Au sein de la Cour des comptes européenne, Janusz Wojciechowski réalise en 2017 un audit sur la performance de la politique de développement rural de l’Union européenne, mettant en lumière de nombreuses carences, une complexité et un manque de réactivité dans le processus de planification des dépenses.

Un audit pas si désintéressé puisqu’environ 12% de la population active polonaise travaille dans l’agriculture, constituée principalement des petites exploitations familiales. Le secteur a fortement bénéficié des fonds européens lors de l’entrée du pays dans l’UE et en est le plus grand bénéficiaire aujourd’hui. Néanmoins, le défi va être de taille pour le futur commissaire puisque la politique agricole commune est un sujet de tensions récurrentes entre les pays membres.

A noter qu’au moment de l’annonce de la future Commission européenne, la presse a dévoilé que Janusz Wojciechowski était sous le coup d’une enquête de l’Office européen de lutte antifraude sur des irrégularités présumées concernant le remboursement de frais de voyage. Selon le futur commissaire, qui plaide l’erreur administrative, cela ne concerne que des documents manquant pour une somme de 11 250 euros sur la période 2009-2011.

La question de la transgénèse

En tant que vice-président de la Commission de l’agriculture du Parlement européen, Janusz Wojciechowski s’est plusieurs fois montré très prudent quant aux autorisations à accorder concernant l’utilisation de la transgénèse. Il a ainsi soutenu les appels à plus d’encadrement législatif, voire à un moratoire.

Ainsi, en 2004, lors de l’entrée des nouveaux pays-membres [est-européens] dans l’UE, il appelle ces pays à protéger leurs secteurs agricoles en adoptant de manière « raisonnée » le progrès technique moderne. Selon Janusz Wojciechowski, « nous pouvons produire moins qu’eux [les pays ouest-européens] mais notre nourriture doit être naturelle et pensée dans l’intérêt du consommateur. Seule cette manière peut nous aider à soutenir nos petites exploitations et maintenir l’emploi dans les zones rurales ».

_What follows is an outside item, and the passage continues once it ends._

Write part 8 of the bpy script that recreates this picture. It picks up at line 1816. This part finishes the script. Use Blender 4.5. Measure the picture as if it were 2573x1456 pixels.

En 2005, lors d’une conférence organisée par l’Assemblée des régions d’Europe et l’association écologiste Les Amis de la terre, portant sur les moyens de sauvegarder une agriculture européenne durable, et auquel Janusz Wojciechowski apportait son patronage, celui-ci se montre très critique concernant le génie génétique. Dans le discours d’ouverture, il déclare que l’utilisation de la transgénèse a pour objectif de produire toujours plus, à des prix de plus en plus bas. Selon lui, cela menace non seulement la santé humaine et la sécurité de l’environnement, mais également les intérêts économiques et sociaux de millions de petits agriculteurs.

Enfin, en 2010, alors que la Pologne réfléchit à autoriser l’utilisation de la transgénèse sur son sol, Janusz Wojciechowski avance que son pays pourrait facilement adopter un moratoire sans crainte d’avertissement de la part de la Commission européenne, à l’image d’autres pays comme l’Autriche, l’Allemagne, la Grèce, la France, la Hongrie et le Luxembourg.

 

A l’heure où l’agriculture européenne est à la croisée des chemins, notamment concernant les enjeux relatifs à la mise en place d’une législation favorable aux nouvelles techniques de sélection, la probable nomination de Janusz Wojciechowski interpelle. Son audition devant le parlement européen, très attendue par le monde de la recherche agronomique comme de l’agriculture en général, permettra peut-être de lever les doutes quant à certains dossiers importants : la future PAC mais également le devenir des NBT en Europe.